Nelle società antiche il padre era colui che infondeva coraggio, che permetteva al figlio di sentirsi protetto e di imparare a sua volta ad affrontare le difficoltà. Oggi, il padre moderno è in grado di infondere il coraggio ai suoi figli?
«Le società antiche ne hanno combinato di tutti i colori. A noi arrivano leggende e storie esemplari ma gli studiosi dell'infanzia hanno dimostrato che la condizione di bambini e ragazzi è mediamente terribile. Il coraggio di vivere lo hanno dimostrato uomini e donne che hanno superato nei millenni prove di una durezza indescrivibile. Oggi ci sono padri coraggiosi: non mi riferisco soltanto agli esempi saliti agli onori della cronaca ma a tutti quei padri ignoti che sono ancora capaci, senza riconoscimenti e gratificazioni, di vivere onestamente, lottare contro le ingiustizie, sognare e progettare malgrado la precarietà delle condizioni economiche e di salute».
Nella fatica di "sentirsi" padre, quali consiglio darebbe ai padri di oggi?
«Di avere più rispetto per le donne e di avere maggiore fiducia nella collaborazione con loro».
Quanto è importante, a suo avviso, la "tenuta" del ruolo paterno all'interno delle coppie separate?

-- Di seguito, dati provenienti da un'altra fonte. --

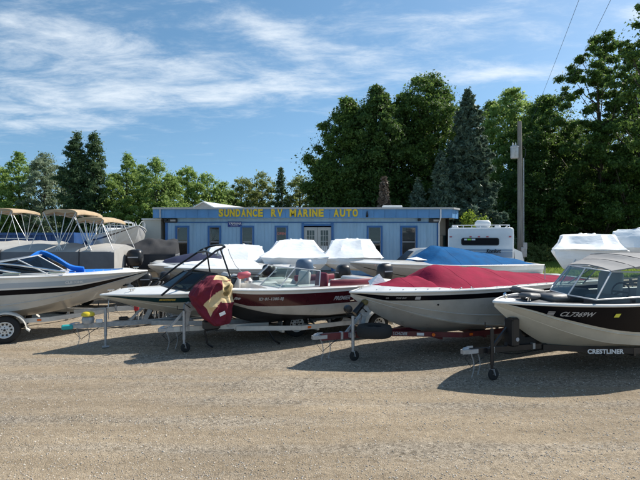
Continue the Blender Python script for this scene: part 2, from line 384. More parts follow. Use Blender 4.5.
def stones():
    """loose pebbles lying on the lot near the camera"""
    m = mat('pebble_stone', (.17, .14, .11), .9, bump=.3, bscale=90)
    nt = m.node_tree; g = nt.nodes.new('ShaderNodeNewGeometry'); r = nt.nodes.new('ShaderNodeValToRGB'); nt.links.new(g.outputs['Random Per Island'], r.inputs[0])
    r.color_ramp.elements[0].color = (.24, .20, .16, 1); r.color_ramp.elements[1].color = (.68, .62, .54, 1); nt.links.new(r.outputs[0], nt.nodes['Principled BSDF'].inputs['Base Color'])
    n = 42000
    Y = 3.9 + 9.5 * rng.random(n) ** 1.5; X = (rng.random(n) * 2 - 1) * (Y * .72)
    keep = np.array([mnoise.noise(Vector((x * .25, y * 1.2, 5))) + .35 * rng.random() + .07 * (y - 6) > -.22 for x, y in zip(X, Y)]); X = X[keep]; Y = Y[keep]; n = len(X)
    s = .0035 + .0085 * rng.random(n) ** 3.5
    octa = np.array([(1, 0, 0), (0, 1, 0), (-1, 0, 0), (0, -1, 0), (0, 0, .7), (0, 0, -.7)]); of = np.array([(0, 1, 4), (1, 2, 4), (2, 3, 4), (3, 0, 4), (1, 0, 5), (2, 1, 5), (3, 2, 5), (0, 3, 5)])
    V = octa[None] * s[:, None, None] * (1 + .5 * (rng.random((n, 6, 3)) - .5))
    a = rng.random(n) * 6.28; c, sn = np.cos(a), np.sin(a); x, y = V[..., 0].copy(), V[..., 1].copy(); V[..., 0] = x * c[:, None] * 1.3 - y * sn[:, None]; V[..., 1] = x * sn[:, None] * 1.3 + y * c[:, None]
    zz = np.array([.022 * mnoise.noise(Vector((x * .35, y * 1.3, 3))) + .012 * mnoise.noise(Vector((x * 1.4, y * 3.1, 9))) for x, y in zip(X, Y)])
    V[..., 0] += X[:, None]; V[..., 1] += Y[:, None]; V[..., 2] += (zz + s * .12)[:, None]
    F = (of[None] + 6 * np.arange(n)[:, None, None]).reshape(-1, 3)
    numesh('pebbles', V.reshape(-1, 3), F, m, None, kind='stuff', label='loose pale pebbles scattered over the gravel lot', category='gravel')
def numesh(name, V, F, m, parent=None, **props):
    me = bpy.data.meshes.new(name); k = F.shape[1]
    me.vertices.add(len(V)); me.vertices.foreach_set('co', np.asarray(V, dtype=np.float32).ravel())
    me.loops.add(F.size); me.loops.foreach_set('vertex_index', F.astype(np.int32).ravel())
    me.polygons.add(len(F)); me.polygons.foreach_set('loop_start', np.arange(0, F.size, k, dtype=np.int32))
    me.update(calc_edges=True); me.materials.append(m)
    return link(name, me, parent, **props)
stones()

# ---------------------------------------------------------------- wheels, trailers
_wheel = {}
def make_wheel(parent, x, y, r, w, rimstyle='white', out=-1):
    key = (round(r, 3), w, rimstyle, out)
    if key in _wheel:
        a = inst(_wheel[key][0], 'wheel', parent, (x, y, r)); inst(_wheel[key][1], 'rim', a); return a
    mb = MB(); ri = r * .60
    prof = [(ri, -w * .38), (ri + .02, -w * .5), (r * .86, -w * .5), (r * .97, -w * .40), (r, -w * .28), (r, w * .28), (r * .97, w * .40), (r * .86, w * .5), (ri + .02, w * .5), (ri, w * .38), (ri, -w * .38)]
    mb.lathe(prof, axis='y', n=36)
    for k in range(36):     # tread blocks
        a = 2 * math.pi * k / 36
        mb.box((math.cos(a) * r, 0, math.sin(a) * r), (.006, w * .5, r * .1), Matrix.Rotation(-a, 3, 'Y'))
    a = mb.build('wheel', 'rubber', parent, smooth=35); a.location = (x, y, r)
    mb = MB(); o = out
    mb.lathe([(ri * 1.0, o * w * .46), (ri * .93, o * w * .47), (ri * .86, o * w * .32), (ri * .80, o * w * .16), (ri * .55, o * w * .14), (ri * .42, o * w * .26), (ri * .30, o * w * .30), (.001, o * w * .30)][::1], axis='y', n=36)
    rim = mb.build('rim', 'white_paint' if rimstyle == 'white' else 'galvanised', a, smooth=35)
    mb = MB()
    for k in range(10 if rimstyle == 'white' else 8):
        an = 2 * math.pi * k / (10 if rimstyle == 'white' else 8)
        mb.cyl((math.cos(an) * ri * .68, o * w * .155, math.sin(an) * ri * .68), (0, 1, 0), ri * .12, .022, 10)
    # the dark ventilation holes belong to the rim
    mb2 = rim.data; mb.cyl((0, o * w * .31, 0), (0, 1, 0), ri * .13, .05, 12)
    for k in range(5):
        an = 2 * math.pi * k / 5 + .3; mb.cyl((math.cos(an) * ri * .3, o * w * .30, math.sin(an) * ri * .3), (0, 1, 0), .012, .03, 6)
    me = mb.build('tmp', 'black_plastic'); 
    import bmesh
    bm = bmesh.new(); bm.from_mesh(mb2); nb = len(bm.faces); bm.from_mesh(me.data); bm.faces.ensure_lookup_table()
    for f in bm.faces[nb:]: f.material_index = 1
    bm.to_mesh(mb2); bm.free(); mb2.materials.append(MATS['black_plastic']); bpy.data.objects.remove(me)
    _wheel[key] = (a, rim); return a
def outboard(parent_loc, rz, label, cat='outboard motor', group=None, cowl='black_plastic', leg='black_plastic', tilt=0.0, sc=1.0, stripe=True, parent=None, side_text=None):
    """local +x points aft of the transom; origin at the clamp height"""
    if parent is None: t = empty('outboard_motor', parent_loc, rz, label, cat, group)
    else:
        t = MB(); t.box((0, 0, 0), (.10 * sc, .26 * sc, .34 * sc), bev=.02); t = t.build('outboard', 'black_metal', parent); t.location = parent_loc; t.rotation_euler = (0, 0, rz)
    Rt = Matrix.Rotation(tilt, 3, 'Y')
    def T(p): return Rt @ (Vector(p) * sc)
    rings = []
    for z, a, b, xo in ((.16, .15, .13, .22), (.18, .20, .165, .22), (.30, .235, .19, .23), (.42, .245, .195, .235), (.54, .23, .185, .24), (.62, .19, .15, .25), (.655, .10, .08, .26)):
        rings.append([T((xo + a * math.copysign(abs(math.cos(q)) ** .65, math.cos(q)), b * math.copysign(abs(math.sin(q)) ** .65, math.sin(q)), z)) for q in [2 * math.pi * k / 20 for k in range(20)]])
    mb = MB(); mb.loft(rings, True, True); c = mb.build('cowl', cowl, t, smooth=50)
    mb = MB(); rings = []
    for z, a, b, xo in ((.17, .14, .11, .22), (.0, .10, .08, .20), (-.25, .085, .055, .20), (-.55, .08, .035, .20), (-.58, .20, .09, .26), (-.595, .20, .09, .26), (-.60, .07, .03, .20), (-.70, .07, .028, .20)):
        rings.append([T((xo + a * math.cos(q), b * math.sin(q), z)) for q in [2 * math.pi * k / 14 for k in range(14)]])
    mb.loft(rings, True, True)
    mb.tube([T((-.02, 0, -.72)), T((.08, 0, -.72)), T((.2, 0, -.72)), T((.34, 0, -.72))], [.01 * sc, .05 * sc, .055 * sc, .035 * sc], 12)
    mb.box(T((.18, 0, -.82)), (.14 * sc, .012 * sc, .16 * sc), Rt)
    mb.build('lower_unit', leg, t, smooth=45)
    mb = MB()
    for k in range(3):
        a = 2 * math.pi * k / 3
        pts = []
        for rr, w in ((.03, .03), (.09, .07), (.13, .06), (.155, .02)):
            for sg in (-1, 1): pts.append(T((.36 + sg * w * .5, rr * math.cos(a) - sg * w * .6 * math.sin(a), -.72 + rr * math.sin(a) + sg * w * .6 * math.cos(a))))
        mb.add(pts, [(0, 1, 3, 2), (2, 3, 5, 4), (4, 5, 7, 6)])
    mb.build('propeller', 'black_metal', t)
    if parent is None:
        mb = MB(); mb.box(T((.03, 0, -.02)), (.10 * sc, .24 * sc, .34 * sc), Rt, bev=.02); mb.build('clamp_bracket', 'black_metal', t)
    if stripe:
        mb = MB(); 
        for sg in (-1, 1): mb.box(T((.23, sg * .197, .42)), (.30 * sc, .004, .035 * sc), Rt)
        mb.build('decal', 'print_silver', t)
    return t
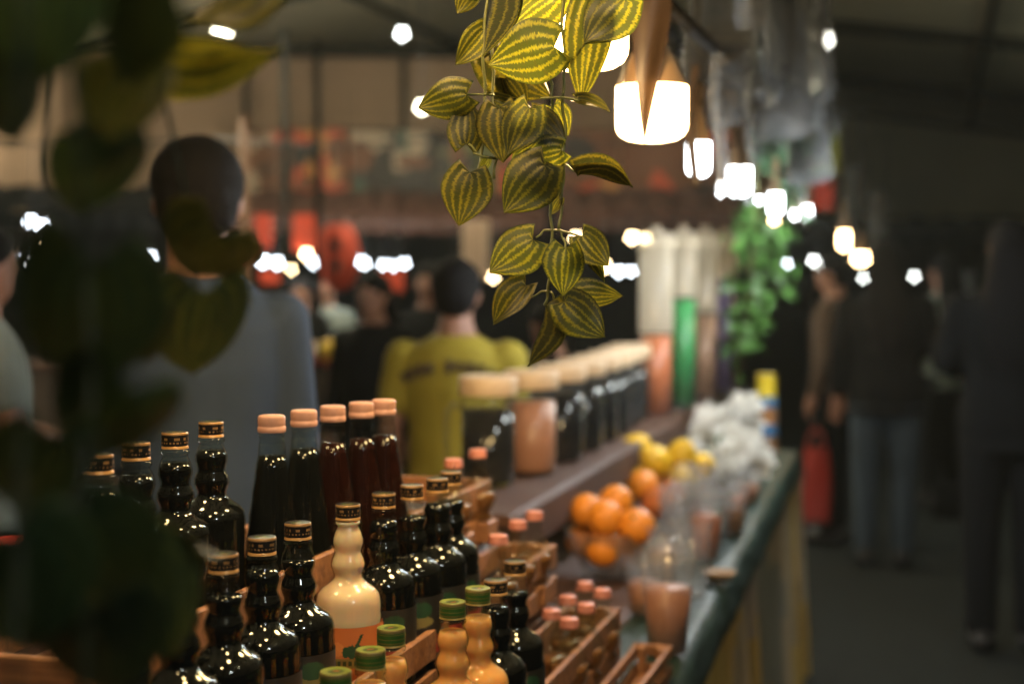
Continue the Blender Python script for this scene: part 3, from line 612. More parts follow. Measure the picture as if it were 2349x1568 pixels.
# stack of tins
pt = PZ(1757, 1040, TZ); zt = TZ + .004
for i, (h, r, bands) in enumerate(((.062, .040, ((.30, .14, .05), (.30, .14, .05))), (.040, .0405, ((.03, .16, .35), (.03, .16, .35))), (.062, .040, ((.34, .15, .05), (.30, .17, .09))), (.036, .0405, ((.03, .18, .38), (.03, .16, .35))), (.085, .036, ((.70, .52, .03), (.62, .46, .03))))):
    b = MB(); b.lathe([(0, 0), (r * .95, 0), (r, .003), (r * .985, .006), (r * .985, h * .5), (r * .985, h - .006), (r, h - .003), (r * .95, h), (r * .9, h - .002), (0, h - .002)], 32, cf=lambda a, z, rr, bands=bands, h=h, r=r: (.5, .48, .42) if rr < r * .93 else bands[int(a * 6) % 2])
    o = b.build('drink_tin', M['tin'], None, True, 40); o.location = (pt.x, pt.y, zt); zt += h + .001
    tag(o, ('brown tin at the bottom of the stack', 'flat blue tin second from the bottom of the stack', 'brown tin in the middle of the stack', 'flat blue tin below the yellow one', 'yellow tin on top of the stack')[i], 'tin', 'stacked tins at the counter end')

# ================================================================ LAMPS
LW = ME
def lampmesh():
    r = .0515
    gl = [(0, 0), (.020, .0008), (.036, .004), (.046, .010), (.0505, .018), (r, .026), (r, .078)]
    ho = [(r, .0785), (r * .98, .082), (.040, .104), (.030, .125), (.022, .138), (.015, .140), (.015, .166), (.020, .167), (.020, .205), (.008, .212), (0, .213)]
    return gl, ho
gl, ho = lampmesh()
ME['lampg'] = MB().lathe(gl, 40).mesh('diffuser', M['warm']); ME['lamph'] = MB().lathe(ho, 32).mesh('housing', M['socket']); ME['lampgc'] = MB().lathe(gl, 40).mesh('diffuser', M['cool']); ME['lampgx'] = MB().lathe(gl, 24).mesh('diffuser', M['coolx'])
def pendant(u, vb, D, warm, lab, sc_=1.0, sz=None, zc=2.28):
    p = P(u, vb, D); o = thing('pendant_lamp', lab, 'lamp', p, 0, 'bulb lamps hanging in a row over the counter'); sz = sz or sc_; o.scale = (sc_, sc_, sz)
    link('diffuser', ME['lampg' if warm else 'lampgc' if sc_ > .4 else 'lampgx'], o); link('housing', ME['lamph'], o)
    b = MB(); b.tube([(0, 0, .21), (.004, 0, .21 + (zc - p.z) / sz * .4), (0, 0, (zc - p.z) / sz)], .003 / sc_, 6); b.build('cord', M['black'], o)
pendant(1338, 163, 1.62, True, 'nearest warm white lamp glowing behind the striped vine leaves')
pendant(1495, 326, 2.05, True, 'second warm white lamp, cut by a pointed brown ribbon')
pendant(1602, 406, 2.60, False, 'cool white lamp behind plastic strips, third along the row', .42, .80)
pendant(1696, 450, 3.10, False, 'cool white lamp, fourth along the row', .50, .80)
pendant(1653, 450, 3.3, False, 'small cool white lamp left of the fourth lamp', .10, .4)
pendant(1742, 466, 3.7, False, 'cool white lamp just above the hanging greenery', .16, .2)
pendant(1779, 493, 3.95, False, 'cool white lamp at the top right of the hanging greenery', .36, .75)
pendant(1776, 512, 4.6, True, 'small warm lamp half behind the hanging greenery', .22)
pendant(1822, 502, 4.35, False, 'cool white lamp left of the last close pair', .13, .3)
pendant(1850, 505, 4.55, False, 'cool white lamp right of the last close pair', .28, .55)
pendant(1936, 572, 6.0, True, 'warm lamp over the aisle, upper of the warm pair', .42, .95)
pendant(1974, 606, 6.6, True, 'warm lamp over the aisle, lower of the warm pair', .62, .65)
# the row goes on over the photographer's end of the counter
for s, t, wm, lb in ((1.10, -.42, True, 'warm lamp over the near end of the counter'), (.55, -.42, True, 'warm lamp above the near corner of the counter'), (1.25, -1.05, True, 'warm lamp over the seller side of the near crates'), (.2, .5, False, 'cool lamp over the near aisle')):
    p = ST(s, t, 1.95); o = thing('pendant_lamp', lb, 'lamp', p, 0, 'bulb lamps hanging in a row over the counter'); link('diffuser', ME['lampg' if wm else 'lampgc'], o); link('housing', ME['lamph'], o)
    b = MB(); b.tube([(0, 0, .21), (0, 0, .5)], .003, 6); b.build('cord', M['black'], o)
# plain bulbs of the far stalls and of the tent
ME['bulbh'] = MB().lathe([(.016, .058), (.020, .062), (.020, .095), (.010, .102), (0, .102)], 14).mesh('socket', M['black'])
bulbprof = [(0, 0), (.014, .0015), (.025, .009), (.031, .022), (.031, .034), (.026, .047), (.018, .056), (.016, .060)]
for k in ('warm2', 'coolfar', 'gw', 'gwr', 'gwo', 'gwa', 'dimw', 'dimc'): ME['bulb_' + k] = MB().lathe(bulbprof, 16).mesh('bulb', M[k])
def bulb(u, v, D, kind, s, lab, ztop, grp='bulbs of the far stalls'):
    p = P(u, v, D); p.z -= .03 * s; o = thing('light_bulb', lab, 'bulb', p, 0, grp); o.scale = (s,) * 3
    link('bulb', ME['bulb_' + kind], o); link('socket', ME['bulbh'], o)
    b = MB(); b.tube([(0, 0, .10), (0, 0, (ztop - p.z) / s)], .004 / s, 5); b.build('wire', M['black'], o)
ZL = 1.84
FB_ = [(563, 608, 9.4, 'coolfar', 1.0, 'white bulb half behind the blue shirt, right of the shoulder'), (604, 600, 9.6, 'coolfar', 1.5, 'white bulb, left of the first bright pair right of the blue shirt'), (636, 603, 9.8, 'coolfar', 1.5, 'white bulb, right of the first bright pair'), (657, 600, 10.2, 'coolfar', .8, 'smaller white bulb beside the first bright pair'),
       (625, 630, 10.6, 'dimw', 1.3, 'yellowish bulb below the first bright pair'), (668, 618, 10.6, 'dimw', 1.0, 'dim yellow bulb between the bright clusters'), (703, 583, 9.5, 'warm2', 1.5, 'warm bulb left of the red lantern, upper'), (722, 603, 9.7, 'coolfar', 1.4, 'white bulb left of the red lantern, lower'),
       (826, 600, 9.8, 'coolfar', 1.4, 'white bulb directly right of the red lantern'), (838, 605, 10.2, 'coolfar', 1.0, 'small white bulb close right of the red lantern pair'), (879, 607, 10.0, 'coolfar', 1.0, 'white bulb, first of the close three'), (903, 609, 10.2, 'coolfar', 1.0, 'white bulb, middle of the close three'), (928, 604, 10.1, 'coolfar', 1.1, 'white bulb, last of the close three'),
       (1043, 600, 9.6, 'coolfar', 1.05, 'bluish bulb above the yellow shirt person'), (1131, 636, 9.2, 'warm2', 1.1, 'warm bulb right of the yellow shirt person'), (1322, 545, 7.4, 'warm2', 1.1, 'warm bulb behind the lower vine leaves'), (1450, 545, 7.2, 'warm2', 1.2, 'warm bulb above the jars, right of the vine'), (1478, 548, 7.6, 'dimw', 1.3, 'dim warm bulb at the top of the dispensers'),
       (1385, 610, 8.0, 'warm2', 1.5, 'warm bulb peeking between the lowest leaves'), (1420, 623, 8.6, 'coolfar', 1.1, 'bluish bulb right of the lowest leaves'), (1448, 622, 9.4, 'coolfar', .9, 'bluish bulb left of the dispensers'),
       (1805, 606, 9.0, 'coolfar', .8, 'white bulb right of the hanging greenery'), (1866, 598, 9.4, 'dimc', 1.0, 'pale bulb left of the warm aisle lamps'), (1880, 607, 9.8, 'dimc', .8, 'faint bulb left of the warm aisle lamps'), (1943, 640, 9.2, 'coolfar', 1.0, 'white bulb below the warm aisle lamps'), (1980, 638, 9.6, 'dimc', .7, 'faint bulb below right of the warm aisle lamps'),
       (2097, 634, 12, 'dimc', 1.0, 'small pale bulb over the dark crowd'), (2283, 641, 13, 'dimw', 1.3, 'small yellow bulb at the far right'),
       (70, 508, 7.6, 'coolfar', 1.2, 'white bulb at the left edge, upper left of a pair'), (95, 518, 7.8, 'coolfar', 1.2, 'white bulb at the left edge, upper right of a pair'), (38, 600, 8.6, 'coolfar', 1.2, 'white bulb low at the left edge'), (76, 606, 8.8, 'dimc', .9, 'pale bulb low at the left edge, middle of three'), (105, 572, 8.4, 'dimw', .7, 'orange bulb low at the left edge'), (132, 598, 8.6, 'coolfar', 1.1, 'white bulb low at the left edge, right of three'), (346, 588, 8.8, 'coolfar', .9, 'white bulb above the left shoulder of the blue shirt')]
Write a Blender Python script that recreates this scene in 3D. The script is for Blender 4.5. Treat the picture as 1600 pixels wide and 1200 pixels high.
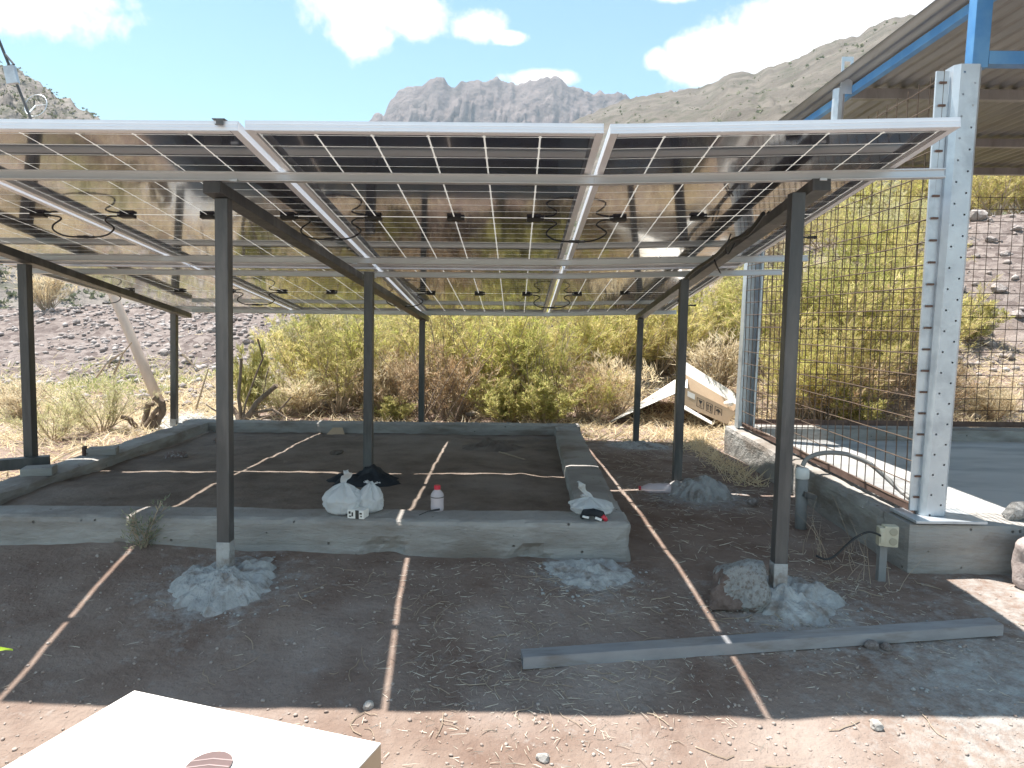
import bpy, bmesh, math, random
import numpy as np
from math import sin, cos, pi, radians, sqrt, atan2
from mathutils import Vector, Matrix, noise, Euler

for o in list(bpy.data.objects): bpy.data.objects.remove(o)
S = bpy.context.scene
COL = S.collection
random.seed(7); RNG = np.random.default_rng(7)

# ------------------------------------------------------------------ camera
CZ = 1.5
PITCH, ROLL, YAW = radians(5.1), radians(.6), radians(.3)
F = 1090.0                                     # focal length in pixels of a 1600 wide frame
cam_d = bpy.data.cameras.new('camera'); cam = bpy.data.objects.new('camera', cam_d); COL.objects.link(cam)
RC = Matrix.Rotation(YAW, 3, 'Z') @ Matrix.Rotation(pi/2 - PITCH, 3, 'X') @ Matrix.Rotation(ROLL, 3, 'Z')
cam.matrix_world = Matrix.Translation((0, 0, CZ)) @ RC.to_4x4()
cam_d.sensor_width = 36; cam_d.lens = 36*F/1600
cam_d.clip_start = .05; cam_d.clip_end = 9000
S.camera = cam

# ------------------------------------------------------------------ light
SUNV = Vector((-.275, .145, 1)).normalized()     # towards the sun
EL = math.asin(SUNV.z); AZ = atan2(SUNV.x, SUNV.y)
sd = bpy.data.lights.new('sun', 'SUN'); sd.energy = 5.0; sd.angle = radians(.53); sd.color = (1, .95, .88)
so = bpy.data.objects.new('sun', sd); COL.objects.link(so); so.location = (-20, 10, 60)
so.rotation_euler = SUNV.to_track_quat('Z', 'Y').to_euler()
S.view_settings.view_transform = 'Standard'; S.view_settings.look = 'None'
S.view_settings.exposure = 1.26; S.view_settings.gamma = 1; S.view_settings.use_curve_mapping = False
SKY = .104

def ray(px, py): return (RC @ Vector(((px-800)/F, (600-py)/F, -1)))
def at_y(px, py, Y):
    d = ray(px, py); t = Y/d.y; return Vector((d.x*t, Y, CZ+d.z*t))
def at_z(px, py, Z):
    d = ray(px, py); t = (Z-CZ)/d.z; return Vector((d.x*t, d.y*t, Z))

world = bpy.data.worlds.new('World'); S.world = world; world.use_nodes = True
def build_world():
    nt = world.node_tree; N = nt.nodes; L = nt.links
    for n in list(N): N.remove(n)
    out = N.new('ShaderNodeOutputWorld'); bg = N.new('ShaderNodeBackground'); sky = N.new('ShaderNodeTexSky')
    sky.sky_type = 'NISHITA'; sky.sun_disc = False; sky.sun_elevation = EL; sky.sun_rotation = AZ
    sky.altitude = 1500; sky.air_density = 1.0; sky.dust_density = .6; sky.ozone_density = 1.0
    tint = N.new('ShaderNodeMix'); tint.data_type = 'RGBA'; tint.blend_type = 'MULTIPLY'; tint.inputs[0].default_value = 1
    tint.inputs[7].default_value = (1.06, 1.22, 1.02, 1)
    L.new(sky.outputs[0], tint.inputs[6]); L.new(tint.outputs[2], bg.inputs[0]); bg.inputs[1].default_value = SKY
    tc = N.new('ShaderNodeTexCoord')
    def M(op, a, b=None, clamp=False):
        m = N.new('ShaderNodeMath'); m.operation = op; m.use_clamp = clamp
        for i, v in enumerate((a, b)):
            if v is None: continue
            if isinstance(v, (int, float)): m.inputs[i].default_value = v
            else: L.new(v, m.inputs[i])
        return m.outputs[0]
    def V(op, a, b):
        m = N.new('ShaderNodeVectorMath'); m.operation = op
        for i, v in enumerate((a, b)):
            if isinstance(v, (tuple, Vector)): m.inputs[i].default_value = tuple(v)
            else: L.new(v, m.inputs[i])
        return m.outputs['Value'] if op == 'DOT_PRODUCT' else m.outputs[0]
    d = tc.outputs['Generated']
    nz = N.new('ShaderNodeTexNoise'); nz.inputs['Scale'].default_value = 11; nz.inputs['Detail'].default_value = 9
    nz.inputs['Roughness'].default_value = .62; L.new(d, nz.inputs['Vector'])
    blobs = [(20, 5, 130, 36), (110, -15, 60, 40), (585, -5, 110, 60), (570, 45, 55, 42), (640, 25, 70, 35), (745, 40, 45, 26), (790, 58, 30, 10),
             (850, 122, 60, 14), (1022, 92, 22, 18), (1090, 95, 60, 36), (1160, 85, 100, 50), (1260, 50, 120, 60), (1370, 20, 120, 40), (1500, -30, 140, 60), (1040, -5, 50, 14), (1480, 10, 60, 20)]
    items = []
    for px, py, rx, ry in blobs: items.append((ray(px, py).normalized(), rx/F, ry/F))
    rr = random.Random(4)
    for k in range(16):                        # the same broken cloud goes on around the rest of the sky
        az = radians(60 + 240*(k+.5)/16 + rr.uniform(-6, 6)); el = radians(rr.uniform(14, 55)); s = rr.uniform(.07, .16)
        items.append((Vector((sin(az)*cos(el), cos(az)*cos(el), sin(el))), s*1.5, s*.7))
    acc = None
    for c, rx, ry in items:
        r = c.cross(Vector((0, 0, 1))).normalized(); u = r.cross(c)
        q = V('SUBTRACT', d, c)
        a = V('DOT_PRODUCT', q, r/rx); b = V('DOT_PRODUCT', q, u/ry); w = V('DOT_PRODUCT', q, c)
        e = M('SQRT', M('ADD', M('ADD', M('MULTIPLY', a, a), M('MULTIPLY', b, b)), M('MULTIPLY', M('MULTIPLY', w, w), 60)))
        v = M('SUBTRACT', 1, e)
        acc = v if acc is None else M('MAXIMUM', acc, v)
    nn = M('MULTIPLY', M('SUBTRACT', nz.outputs[0], .5), 2.6)
    acc = M('MAXIMUM', acc, -1.2)
    mr = N.new('ShaderNodeMapRange'); mr.interpolation_type = 'SMOOTHSTEP'
    L.new(M('ADD', acc, nn), mr.inputs[0]); mr.inputs[1].default_value = -.02; mr.inputs[2].default_value = .55
    cl = N.new('ShaderNodeBackground'); cl.inputs[0].default_value = (1, .99, .98, 1); cl.inputs[1].default_value = .62
    mx = N.new('ShaderNodeMixShader'); L.new(mr.outputs[0], mx.inputs[0]); L.new(bg.outputs[0], mx.inputs[1]); L.new(cl.outputs[0], mx.inputs[2])
    L.new(mx.outputs[0], out.inputs[0])
build_world()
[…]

Quali i consigli in particolare a questi padri?
«In questi anni molti padri hanno portato con forza alla luce la questione ‘paternità', spesso oscurata dalla pratica e dalla retorica del ruolo paterno distinto, anzi opposto a quello materno. Un numero sempre maggiore di padri si è trovato a lottare per essere riconosciuti come genitori presenti fin dal concepimento nella vita dei figli e in grado di assolvere anche a compiti, doveri e responsabilità a torto credute non tradizionali, tutto ciò che per loro convenienza o per necessità era stato affidato per millenni alle madri. La separazione tra genitori dà ai padri la possibilità di tirar fuori competenze mai prima immaginate, ma se le modalità di separazione sono bellicose e salta la collaborazione tra padre e madre anche se separati, inizierà una competizione senza esclusione di colpi tra i genitori che avrà effetti disastrosi per loro e per i figli. Senza nascondere o sottovalutare la sofferenza che comporta per bambini e ragazzi la separazione tra i genitori, va ricordato che la vera differenza non è tra i figli di separati e quelli di coppie unite, ma tra i figli di coppie gravemente conflittuali e non. E' la qualità delle relazioni tra i genitori che fa la differenza. I figli di genitori separati non sono una categoria speciale ma possono diventarlo se l'astio, il rancore e la sofferenza accecano i genitori al punto di interrompere ogni dialogo e riducono la comunicazione allo scambio di messaggi ostili (a questo mi riferisco quando parlo di ‘coppie gravemente conflittuali'). Ma anche gli stereotipi e i pregiudizi sulla separazione ancora diffusi nella nostra cultura, le procedure legali di separazione bellicose e costose psicologicamente ed economicamente, possono fare di genitori e figli delle "categorie speciali". Ripeto, una separazione non conflittuale prevede il mantenimento dei ruoli paterni e materni in stretta collaborazione. Separati ma genitori insieme ancora».